-- Start of SOURCE DATA --

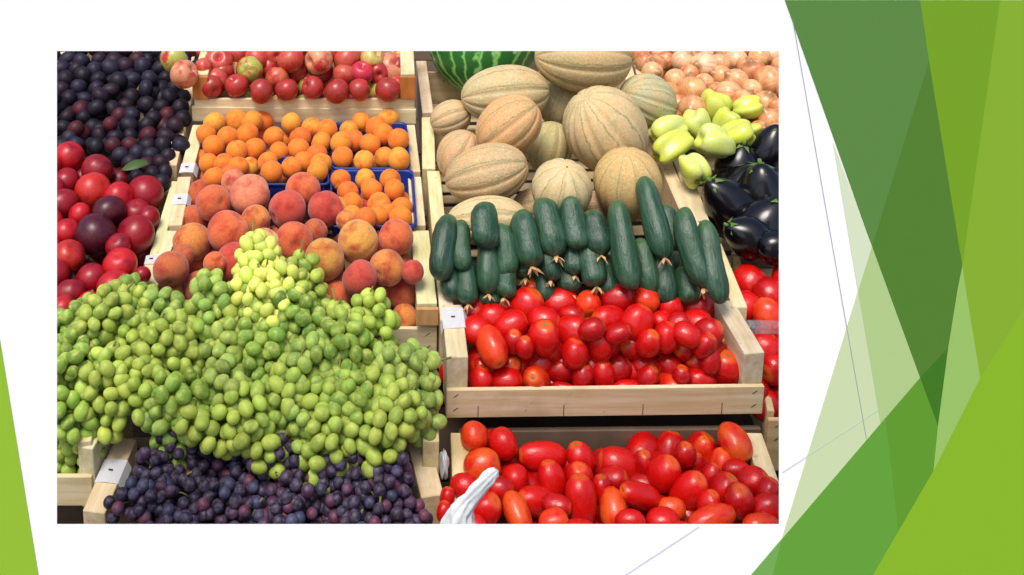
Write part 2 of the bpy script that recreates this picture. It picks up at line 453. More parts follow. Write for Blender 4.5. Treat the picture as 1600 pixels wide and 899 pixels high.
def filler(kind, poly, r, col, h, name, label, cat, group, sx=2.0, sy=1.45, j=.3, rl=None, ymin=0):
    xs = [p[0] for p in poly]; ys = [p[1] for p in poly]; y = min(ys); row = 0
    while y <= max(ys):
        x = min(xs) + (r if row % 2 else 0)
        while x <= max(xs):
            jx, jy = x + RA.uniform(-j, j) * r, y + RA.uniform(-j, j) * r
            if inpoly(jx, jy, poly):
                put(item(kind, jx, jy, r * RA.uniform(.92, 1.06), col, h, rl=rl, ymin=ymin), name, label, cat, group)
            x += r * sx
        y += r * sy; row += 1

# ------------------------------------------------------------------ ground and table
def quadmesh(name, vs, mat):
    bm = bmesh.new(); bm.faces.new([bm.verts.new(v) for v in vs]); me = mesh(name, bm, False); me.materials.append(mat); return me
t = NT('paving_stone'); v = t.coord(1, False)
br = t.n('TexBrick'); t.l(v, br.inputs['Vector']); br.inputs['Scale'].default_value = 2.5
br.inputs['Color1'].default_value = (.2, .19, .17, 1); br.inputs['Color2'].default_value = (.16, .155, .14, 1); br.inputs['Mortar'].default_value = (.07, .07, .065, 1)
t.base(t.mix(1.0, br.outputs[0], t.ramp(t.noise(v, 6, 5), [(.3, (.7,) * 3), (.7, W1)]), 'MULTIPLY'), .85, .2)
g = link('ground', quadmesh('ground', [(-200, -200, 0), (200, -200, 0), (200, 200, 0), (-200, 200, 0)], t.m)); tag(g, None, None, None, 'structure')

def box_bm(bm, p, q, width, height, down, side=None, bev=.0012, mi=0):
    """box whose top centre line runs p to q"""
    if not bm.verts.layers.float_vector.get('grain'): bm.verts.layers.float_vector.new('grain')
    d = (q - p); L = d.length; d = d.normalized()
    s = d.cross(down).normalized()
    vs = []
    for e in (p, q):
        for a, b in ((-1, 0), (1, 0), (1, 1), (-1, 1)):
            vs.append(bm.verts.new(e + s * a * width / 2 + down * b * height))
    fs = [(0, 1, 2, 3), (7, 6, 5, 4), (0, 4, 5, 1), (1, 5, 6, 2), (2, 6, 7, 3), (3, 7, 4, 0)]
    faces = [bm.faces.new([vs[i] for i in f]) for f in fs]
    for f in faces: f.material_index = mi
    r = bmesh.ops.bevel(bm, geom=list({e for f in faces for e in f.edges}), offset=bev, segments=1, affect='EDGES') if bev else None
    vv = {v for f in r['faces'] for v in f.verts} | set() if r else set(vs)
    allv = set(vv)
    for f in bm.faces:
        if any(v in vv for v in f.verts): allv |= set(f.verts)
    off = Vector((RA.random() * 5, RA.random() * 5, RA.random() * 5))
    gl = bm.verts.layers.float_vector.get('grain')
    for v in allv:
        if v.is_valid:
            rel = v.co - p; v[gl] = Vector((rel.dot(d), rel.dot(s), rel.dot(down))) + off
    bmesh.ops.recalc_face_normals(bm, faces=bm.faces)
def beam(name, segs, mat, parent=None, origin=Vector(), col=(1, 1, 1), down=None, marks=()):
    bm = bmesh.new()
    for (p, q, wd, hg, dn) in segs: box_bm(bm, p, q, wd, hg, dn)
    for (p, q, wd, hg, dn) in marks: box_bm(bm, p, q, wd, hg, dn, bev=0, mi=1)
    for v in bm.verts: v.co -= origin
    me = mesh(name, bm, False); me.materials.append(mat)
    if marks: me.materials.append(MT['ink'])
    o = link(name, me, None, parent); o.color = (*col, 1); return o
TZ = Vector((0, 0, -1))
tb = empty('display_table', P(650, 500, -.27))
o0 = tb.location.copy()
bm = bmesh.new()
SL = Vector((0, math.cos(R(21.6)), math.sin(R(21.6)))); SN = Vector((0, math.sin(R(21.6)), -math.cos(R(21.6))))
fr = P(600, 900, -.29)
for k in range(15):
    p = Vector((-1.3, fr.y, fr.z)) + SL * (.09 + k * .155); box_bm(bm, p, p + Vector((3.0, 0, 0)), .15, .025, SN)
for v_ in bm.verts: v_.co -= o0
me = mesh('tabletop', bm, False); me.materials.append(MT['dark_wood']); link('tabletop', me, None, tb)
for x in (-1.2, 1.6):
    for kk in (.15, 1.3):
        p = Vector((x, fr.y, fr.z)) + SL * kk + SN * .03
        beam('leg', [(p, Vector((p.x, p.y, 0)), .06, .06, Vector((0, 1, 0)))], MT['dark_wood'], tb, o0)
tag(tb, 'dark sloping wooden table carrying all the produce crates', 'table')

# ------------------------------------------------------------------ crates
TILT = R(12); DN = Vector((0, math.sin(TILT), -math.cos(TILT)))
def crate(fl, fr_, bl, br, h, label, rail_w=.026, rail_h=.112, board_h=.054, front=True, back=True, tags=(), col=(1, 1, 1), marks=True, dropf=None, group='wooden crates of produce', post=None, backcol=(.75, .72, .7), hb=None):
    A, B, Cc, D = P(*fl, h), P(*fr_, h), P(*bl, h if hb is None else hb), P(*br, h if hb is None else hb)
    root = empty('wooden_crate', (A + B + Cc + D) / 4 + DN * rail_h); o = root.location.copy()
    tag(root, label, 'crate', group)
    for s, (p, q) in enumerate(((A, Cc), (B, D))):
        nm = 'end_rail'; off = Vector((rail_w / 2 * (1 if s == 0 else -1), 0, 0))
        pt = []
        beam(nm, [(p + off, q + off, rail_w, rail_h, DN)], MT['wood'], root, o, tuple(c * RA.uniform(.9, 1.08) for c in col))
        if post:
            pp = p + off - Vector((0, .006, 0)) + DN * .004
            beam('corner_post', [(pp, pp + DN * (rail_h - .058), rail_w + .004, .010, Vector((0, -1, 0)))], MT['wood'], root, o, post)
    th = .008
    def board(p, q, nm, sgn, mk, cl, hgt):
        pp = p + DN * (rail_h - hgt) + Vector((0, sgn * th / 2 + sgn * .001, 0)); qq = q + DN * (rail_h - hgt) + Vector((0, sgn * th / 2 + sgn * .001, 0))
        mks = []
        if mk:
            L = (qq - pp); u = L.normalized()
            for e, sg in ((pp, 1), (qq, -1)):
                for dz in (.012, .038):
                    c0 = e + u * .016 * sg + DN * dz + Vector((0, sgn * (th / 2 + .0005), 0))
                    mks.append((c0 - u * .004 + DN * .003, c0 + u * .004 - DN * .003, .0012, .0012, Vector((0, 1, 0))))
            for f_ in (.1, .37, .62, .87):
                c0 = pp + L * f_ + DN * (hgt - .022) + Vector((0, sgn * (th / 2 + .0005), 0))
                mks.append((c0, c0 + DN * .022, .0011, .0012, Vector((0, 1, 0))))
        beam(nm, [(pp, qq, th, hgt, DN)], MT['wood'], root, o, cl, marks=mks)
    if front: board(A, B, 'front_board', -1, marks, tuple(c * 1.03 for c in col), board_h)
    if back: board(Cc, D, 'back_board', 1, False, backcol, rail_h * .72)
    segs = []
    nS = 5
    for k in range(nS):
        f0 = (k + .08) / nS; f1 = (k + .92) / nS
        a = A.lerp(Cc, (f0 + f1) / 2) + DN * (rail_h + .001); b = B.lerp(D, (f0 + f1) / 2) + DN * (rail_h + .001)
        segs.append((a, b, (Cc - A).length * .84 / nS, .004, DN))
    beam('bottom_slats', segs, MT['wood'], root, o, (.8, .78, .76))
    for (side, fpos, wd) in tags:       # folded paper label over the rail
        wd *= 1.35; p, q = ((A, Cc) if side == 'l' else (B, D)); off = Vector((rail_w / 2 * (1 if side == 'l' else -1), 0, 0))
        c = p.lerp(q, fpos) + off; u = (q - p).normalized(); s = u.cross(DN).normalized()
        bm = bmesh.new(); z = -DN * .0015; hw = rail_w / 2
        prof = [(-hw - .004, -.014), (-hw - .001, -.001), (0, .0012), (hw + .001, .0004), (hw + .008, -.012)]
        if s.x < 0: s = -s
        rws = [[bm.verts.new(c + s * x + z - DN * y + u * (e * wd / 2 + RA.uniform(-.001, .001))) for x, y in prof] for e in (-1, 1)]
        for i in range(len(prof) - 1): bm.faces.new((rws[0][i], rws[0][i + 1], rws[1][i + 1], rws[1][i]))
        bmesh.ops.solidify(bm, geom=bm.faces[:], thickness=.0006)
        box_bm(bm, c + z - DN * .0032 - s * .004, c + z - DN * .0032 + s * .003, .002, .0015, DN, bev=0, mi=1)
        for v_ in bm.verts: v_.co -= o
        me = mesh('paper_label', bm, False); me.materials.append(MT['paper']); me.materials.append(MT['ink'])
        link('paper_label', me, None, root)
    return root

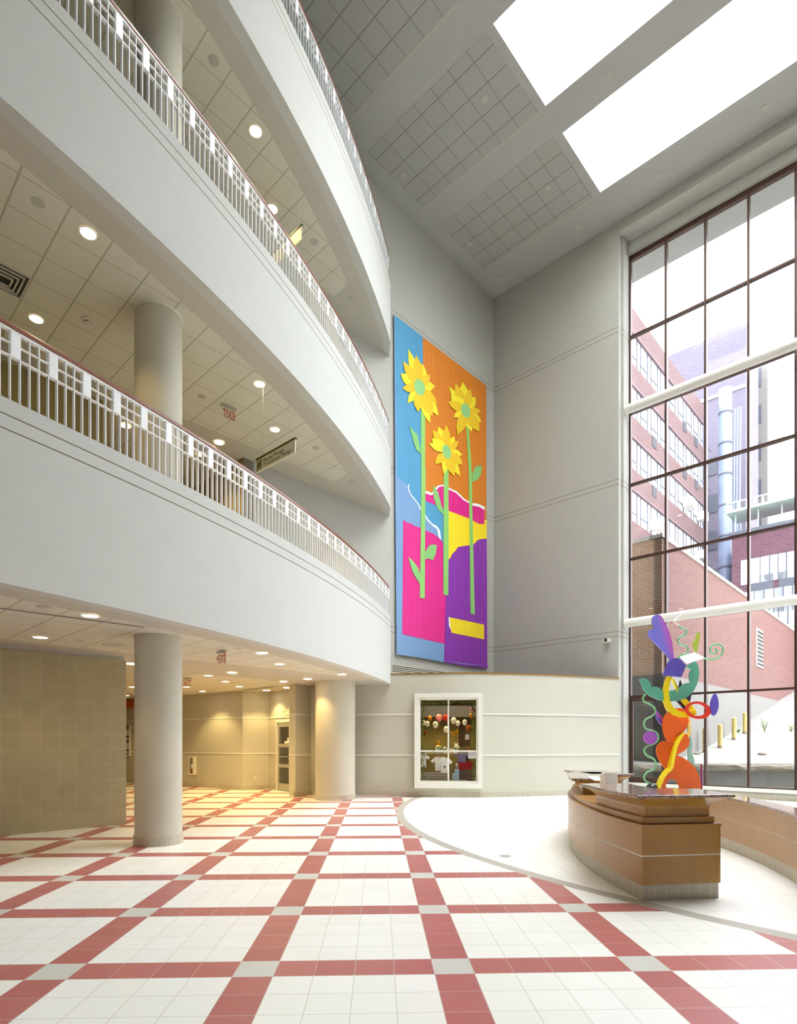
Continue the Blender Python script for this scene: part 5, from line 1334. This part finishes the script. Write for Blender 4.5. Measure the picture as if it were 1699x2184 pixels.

-- End of SOURCE DATA --

## AIM
Print exactly the lines from the line with "xs = [p[0] for" to the line with "put(item(kind, jx, jy, r", both included, and nothing else.

## WORKED SOLUTION
    xs = [p[0] for p in poly]; ys = [p[1] for p in poly]; y = min(ys); row = 0
    while y <= max(ys):
        x = min(xs) + (r if row % 2 else 0)
        while x <= max(xs):
            jx, jy = x + RA.uniform(-j, j) * r, y + RA.uniform(-j, j) * r
            if inpoly(jx, jy, poly):
                put(item(kind, jx, jy, r * RA.uniform(.92, 1.06), col, h, rl=rl, ymin=ymin), name, label, cat, group)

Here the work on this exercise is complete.